Peuple vs multitude: Hobbes et Spinoza

Classé dans: — admin @ 4:32 pm

Extrait de Paolo Virno, “Grammaire de la multitude

Je considère que le concept de multitude, par opposition à celui, plus familier, de «peuple», est un outil décisif pour toute réflexion sur la sphère publique contemporaine. Il faut avoir à l’esprit que l’alternative entre «peuple» et «multitude» a été au centre des controverses du XVIIe siècle, au plan pratique (fondation des Etats centraux modernes, guerres de religion, etc.) et au plan théorico-philosophique. Ces deux concepts opposés l’un à l’autre, forgés au feu de contrastes très marqués, ont joué un rôle de première importance dans la définition des catégories politico-sociales de la modernité. Ce fut la notion de «peuple» qui l’emporta. «Multitude» est le terme perdant, le concept qui a eu le dessous. Pour décrire les formes de la vie en société et l’esprit public des grands Etats qui venaient de se constituer, on ne parla plus de multitude, mais de peuple. Reste à se demander si aujourd’hui, à la fin d’un cycle long, cette ancienne dispute n’est pas en train de se réouvrir; si aujourd’hui, alors que la théorie politique de la modernité subit une crise radicale, la notion autrefois déboutée ne témoigne pas d’une extraordinaire vitalité, prenant ainsi une revanche retentis.

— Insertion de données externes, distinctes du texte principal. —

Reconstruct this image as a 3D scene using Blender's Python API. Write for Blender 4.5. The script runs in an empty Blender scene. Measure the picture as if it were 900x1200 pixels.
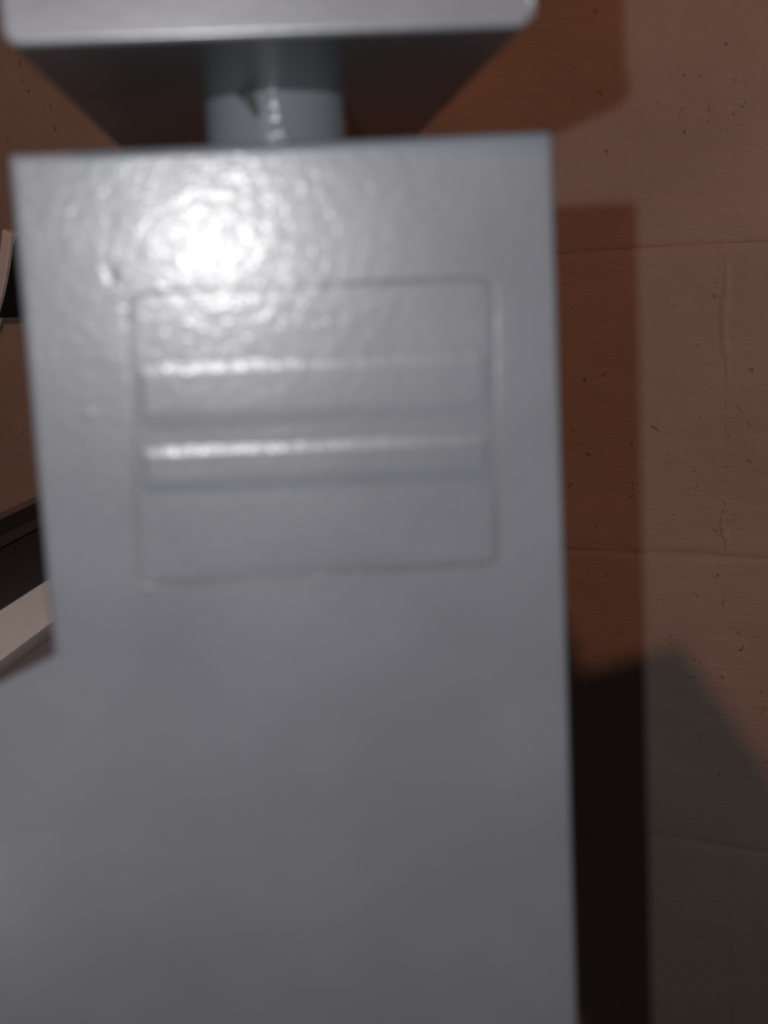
import bpy, bmesh, math, random
import numpy as np
from mathutils import Matrix, Vector

random.seed(7); rng = np.random.default_rng(7)
sc = bpy.context.scene
C = sc.collection
H = 1.0                       # height of the camera above the world origin

# ------------------------------------------------------------------ camera
cam_d = bpy.data.cameras.new('camera'); cam = bpy.data.objects.new('camera', cam_d); C.objects.link(cam)
cam_d.sensor_fit = 'VERTICAL'; cam_d.sensor_height = 36.0; cam_d.sensor_width = 27.0
cam_d.lens = 48.57
cam_d.clip_start = 0.005; cam_d.clip_end = 50
right = Vector((0.99539708, -0.08202853, -0.04955784))
up = Vector((0.06221855, 0.15980373, 0.98518608))
back = Vector((-0.07289384, -0.98373476, 0.16417186))
M = Matrix((right, up, back)).transposed().to_4x4()
M.translation = (0, 0, H)
cam.matrix_world = M
cam_d.dof.use_dof = True
cam_d.dof.focus_distance = 0.93
cam_d.dof.aperture_fstop = 22.0
cam_d.dof.aperture_blades = 0
sc.camera = cam

# ------------------------------------------------------------------ light
world = bpy.data.worlds.new('World'); sc.world = world; world.use_nodes = True
bg = world.node_tree.nodes['Background']
bg.inputs['Color'].default_value = (1.0, 0.80, 0.72, 1); bg.inputs['Strength'].default_value = 0.016

def lamp(name, kind, loc, power, color, radius=0.05, aim=None, size=None):
    d = bpy.data.lights.new(name, kind); o = bpy.data.objects.new(name, d); C.objects.link(o)
    d.energy = power; d.color = color
    if kind == 'AREA': d.shape = 'DISK'; d.size = size
    else: d.shadow_soft_size = radius
    o.location = (loc[0], loc[1], loc[2] + H)
    if aim is not None:
        o.rotation_euler = (Vector(aim) - Vector(loc)).to_track_quat('-Z', 'Y').to_euler()
    return o
fl_o = lamp('phone_flash', 'SPOT', (-0.0140, 0.0, 0.0122), 3.4, (1.0, 0.992, 0.985), radius=0.0012, aim=(0.02, 0.9, 0.05))
fl_o.data.spot_size = math.radians(150); fl_o.data.spot_blend = 1.0
lamp('warm_room_lamp', 'POINT', (-0.242, -0.366, 0.587), 15.0, (1.0, 0.43, 0.255), radius=0.011)
cl = lamp('ceiling_lamp', 'SPOT', (-0.05, 0.50, 1.3), 15.0, (0.92, 0.97, 1.0), aim=(-0.16, 0.72, -0.16), radius=0.05)
cl.data.spot_size = math.radians(26); cl.data.spot_blend = 1.0

vs = sc.view_settings
vs.view_transform = 'Standard'; vs.look = 'None'; vs.gamma = 1.0; vs.use_curve_mapping = False
vs.exposure = 0.0

# ------------------------------------------------------------------ helpers
def tag(o, label=None, cat=None, group=None, kind=None):
    if label: o['label'] = label
    if cat: o['category'] = cat
    if group: o['group'] = group
    if kind: o['kind'] = kind
    return o
def empty(name, loc):
    o = bpy.data.objects.new(name, None); o.empty_display_size = 0.02
    o.location = (loc[0], loc[1], loc[2] + H); C.objects.link(o); return o
def link(name, me, mat, parent=None):
    """meshes are given in camera-height coordinates (z = 0 at the lens)"""
    o = bpy.data.objects.new(name, me); C.objects.link(o)
    me.materials.append(mat)
    if parent is None: o.location = (0, 0, H)
    else:
        o.parent = parent
        p, off = parent, Vector((0, 0, H))
        while p: off -= p.location; p = p.parent
        o.location = off
    return o
def from_bm(name, bm, mat, parent=None, smooth=True, bevel=0.0, seg=3):
    bmesh.ops.recalc_face_normals(bm, faces=bm.faces[:])
    me = bpy.data.meshes.new(name); bm.to_mesh(me); bm.free()
    for p in me.polygons: p.use_smooth = smooth
    o = link(name, me, mat, parent)
    if bevel:
        md = o.modifiers.new('soft_edges', 'BEVEL'); md.width = bevel; md.segments = seg
        md.limit_method = 'NONE'; md.harden_normals = True
    return o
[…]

Hobbes et Spinoza sont les pères putatifs des deux polarités, peuple et multitude. Pour Spinoza la multitudo désigne une pluralité qui persiste comme telle sur la scène publique, dans l’action collective, dans la prise en charge des affaires communes, sans converger vers un Un, sans s’évaporer sur un mode centripète. Multitude est la forme d’existence sociale et politique du Nombre1 en tant que Nombre: forme permanente, non épisodique ou interstitielle. Pour Spinoza, la multitudo est la clef de voûte des libertés civiles (cf. Spinoza 1677).

Hobbes déteste la multitude – j’utilise à dessein un terme passionnel, bien peu scientifique – il se déchaîne contre elle. Dans l’existence sociale et politique du Nombre en tant que Nombre, dans la pluralité qui ne converge pas vers une unité synthétique, il voit le pire danger pour l’«empire suprême», c’est-à-dire pour ce monopole de la décision politique qu’est l’Etat. La meilleure façon de comprendre la portée d’un concept – celui de multitude dans le cas qui nous occupe – est de l’examiner avec les yeux de celui qui l’a combattu avec ténacité. C’est précisément celui qui veut l’éliminer de l’univers théorique et pratique qui en saisit toutes les implications et les nuances.